* Start DATA BLOCK *

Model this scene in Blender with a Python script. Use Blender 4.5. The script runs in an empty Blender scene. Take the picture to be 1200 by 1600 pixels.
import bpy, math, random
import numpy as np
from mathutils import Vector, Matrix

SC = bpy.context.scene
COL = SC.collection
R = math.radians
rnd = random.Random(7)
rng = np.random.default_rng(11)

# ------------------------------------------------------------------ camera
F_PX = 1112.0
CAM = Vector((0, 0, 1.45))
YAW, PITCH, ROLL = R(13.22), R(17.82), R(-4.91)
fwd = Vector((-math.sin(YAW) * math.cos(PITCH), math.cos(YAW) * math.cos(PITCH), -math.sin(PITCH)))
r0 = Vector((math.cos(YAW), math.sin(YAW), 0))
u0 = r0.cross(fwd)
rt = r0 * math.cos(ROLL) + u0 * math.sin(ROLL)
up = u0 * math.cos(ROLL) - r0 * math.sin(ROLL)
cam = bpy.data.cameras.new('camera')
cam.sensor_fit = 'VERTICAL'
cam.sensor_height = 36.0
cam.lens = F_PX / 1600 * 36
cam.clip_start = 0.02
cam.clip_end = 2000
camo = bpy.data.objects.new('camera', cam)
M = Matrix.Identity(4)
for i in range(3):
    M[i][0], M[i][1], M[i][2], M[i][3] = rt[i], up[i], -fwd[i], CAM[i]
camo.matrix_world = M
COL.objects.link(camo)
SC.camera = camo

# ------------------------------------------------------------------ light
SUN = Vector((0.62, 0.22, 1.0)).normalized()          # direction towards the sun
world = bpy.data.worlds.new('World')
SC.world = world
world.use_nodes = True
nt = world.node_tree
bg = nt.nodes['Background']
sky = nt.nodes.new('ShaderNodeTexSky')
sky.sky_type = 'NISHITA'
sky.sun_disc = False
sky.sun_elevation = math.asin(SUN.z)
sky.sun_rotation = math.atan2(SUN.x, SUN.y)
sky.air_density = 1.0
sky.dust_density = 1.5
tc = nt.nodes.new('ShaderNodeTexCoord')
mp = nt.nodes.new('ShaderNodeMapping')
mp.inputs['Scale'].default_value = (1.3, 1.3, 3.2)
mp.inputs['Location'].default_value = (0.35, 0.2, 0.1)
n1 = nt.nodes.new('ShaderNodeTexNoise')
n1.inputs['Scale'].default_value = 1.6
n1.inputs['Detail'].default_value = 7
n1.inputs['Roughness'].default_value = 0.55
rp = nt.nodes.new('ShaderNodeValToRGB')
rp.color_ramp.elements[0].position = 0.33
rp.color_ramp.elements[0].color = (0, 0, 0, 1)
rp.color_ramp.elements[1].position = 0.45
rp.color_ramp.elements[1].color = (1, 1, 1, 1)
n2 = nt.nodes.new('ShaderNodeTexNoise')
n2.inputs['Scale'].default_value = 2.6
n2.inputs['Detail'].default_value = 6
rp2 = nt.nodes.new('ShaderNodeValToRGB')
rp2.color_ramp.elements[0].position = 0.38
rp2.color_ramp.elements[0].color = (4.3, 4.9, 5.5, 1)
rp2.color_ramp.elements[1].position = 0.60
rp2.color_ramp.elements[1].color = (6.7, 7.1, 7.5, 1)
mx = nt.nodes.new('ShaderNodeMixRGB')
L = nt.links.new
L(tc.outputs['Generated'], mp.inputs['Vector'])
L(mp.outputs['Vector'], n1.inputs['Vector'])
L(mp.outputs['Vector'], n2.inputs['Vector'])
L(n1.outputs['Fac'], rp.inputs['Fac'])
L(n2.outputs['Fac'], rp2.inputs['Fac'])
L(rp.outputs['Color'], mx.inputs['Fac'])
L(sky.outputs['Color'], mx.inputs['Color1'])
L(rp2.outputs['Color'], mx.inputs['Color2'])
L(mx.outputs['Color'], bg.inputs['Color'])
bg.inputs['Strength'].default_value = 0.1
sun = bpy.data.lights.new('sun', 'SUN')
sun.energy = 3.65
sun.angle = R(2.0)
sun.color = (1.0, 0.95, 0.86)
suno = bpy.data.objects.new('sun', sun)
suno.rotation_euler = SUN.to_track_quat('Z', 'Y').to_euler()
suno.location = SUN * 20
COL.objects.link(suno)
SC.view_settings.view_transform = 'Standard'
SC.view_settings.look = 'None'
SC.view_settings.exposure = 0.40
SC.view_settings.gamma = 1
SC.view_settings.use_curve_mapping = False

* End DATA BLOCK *

### WHAT NEEDS TO BE DONE
Repeat the material above exactly.

### ANSWER
Model this scene in Blender with a Python script. Use Blender 4.5. The script runs in an empty Blender scene. Take the picture to be 1200 by 1600 pixels.
import bpy, math, random
import numpy as np
from mathutils import Vector, Matrix

SC = bpy.context.scene
COL = SC.collection
R = math.radians
rnd = random.Random(7)
rng = np.random.default_rng(11)

# ------------------------------------------------------------------ camera
F_PX = 1112.0
CAM = Vector((0, 0, 1.45))
YAW, PITCH, ROLL = R(13.22), R(17.82), R(-4.91)
fwd = Vector((-math.sin(YAW) * math.cos(PITCH), math.cos(YAW) * math.cos(PITCH), -math.sin(PITCH)))
r0 = Vector((math.cos(YAW), math.sin(YAW), 0))
u0 = r0.cross(fwd)
rt = r0 * math.cos(ROLL) + u0 * math.sin(ROLL)
up = u0 * math.cos(ROLL) - r0 * math.sin(ROLL)
cam = bpy.data.cameras.new('camera')
cam.sensor_fit = 'VERTICAL'
cam.sensor_height = 36.0
cam.lens = F_PX / 1600 * 36
cam.clip_start = 0.02
cam.clip_end = 2000
camo = bpy.data.objects.new('camera', cam)
M = Matrix.Identity(4)
for i in range(3):
    M[i][0], M[i][1], M[i][2], M[i][3] = rt[i], up[i], -fwd[i], CAM[i]
camo.matrix_world = M
COL.objects.link(camo)
SC.camera = camo

# ------------------------------------------------------------------ light
SUN = Vector((0.62, 0.22, 1.0)).normalized()          # direction towards the sun
world = bpy.data.worlds.new('World')
SC.world = world
world.use_nodes = True
nt = world.node_tree
bg = nt.nodes['Background']
sky = nt.nodes.new('ShaderNodeTexSky')
sky.sky_type = 'NISHITA'
sky.sun_disc = False
sky.sun_elevation = math.asin(SUN.z)
sky.sun_rotation = math.atan2(SUN.x, SUN.y)
sky.air_density = 1.0
sky.dust_density = 1.5
tc = nt.nodes.new('ShaderNodeTexCoord')
mp = nt.nodes.new('ShaderNodeMapping')
mp.inputs['Scale'].default_value = (1.3, 1.3, 3.2)
mp.inputs['Location'].default_value = (0.35, 0.2, 0.1)
n1 = nt.nodes.new('ShaderNodeTexNoise')
n1.inputs['Scale'].default_value = 1.6
n1.inputs['Detail'].default_value = 7
n1.inputs['Roughness'].default_value = 0.55
rp = nt.nodes.new('ShaderNodeValToRGB')
rp.color_ramp.elements[0].position = 0.33
rp.color_ramp.elements[0].color = (0, 0, 0, 1)
rp.color_ramp.elements[1].position = 0.45
rp.color_ramp.elements[1].color = (1, 1, 1, 1)
n2 = nt.nodes.new('ShaderNodeTexNoise')
n2.inputs['Scale'].default_value = 2.6
n2.inputs['Detail'].default_value = 6
rp2 = nt.nodes.new('ShaderNodeValToRGB')
rp2.color_ramp.elements[0].position = 0.38
rp2.color_ramp.elements[0].color = (4.3, 4.9, 5.5, 1)
rp2.color_ramp.elements[1].position = 0.60
rp2.color_ramp.elements[1].color = (6.7, 7.1, 7.5, 1)
mx = nt.nodes.new('ShaderNodeMixRGB')
L = nt.links.new
L(tc.outputs['Generated'], mp.inputs['Vector'])
L(mp.outputs['Vector'], n1.inputs['Vector'])
L(mp.outputs['Vector'], n2.inputs['Vector'])
L(n1.outputs['Fac'], rp.inputs['Fac'])
L(n2.outputs['Fac'], rp2.inputs['Fac'])
L(rp.outputs['Color'], mx.inputs['Fac'])
L(sky.outputs['Color'], mx.inputs['Color1'])
L(rp2.outputs['Color'], mx.inputs['Color2'])
L(mx.outputs['Color'], bg.inputs['Color'])
bg.inputs['Strength'].default_value = 0.1
sun = bpy.data.lights.new('sun', 'SUN')
sun.energy = 3.65
sun.angle = R(2.0)
sun.color = (1.0, 0.95, 0.86)
suno = bpy.data.objects.new('sun', sun)
suno.rotation_euler = SUN.to_track_quat('Z', 'Y').to_euler()
suno.location = SUN * 20
COL.objects.link(suno)
SC.view_settings.view_transform = 'Standard'
SC.view_settings.look = 'None'
SC.view_settings.exposure = 0.40
SC.view_settings.gamma = 1
SC.view_settings.use_curve_mapping = False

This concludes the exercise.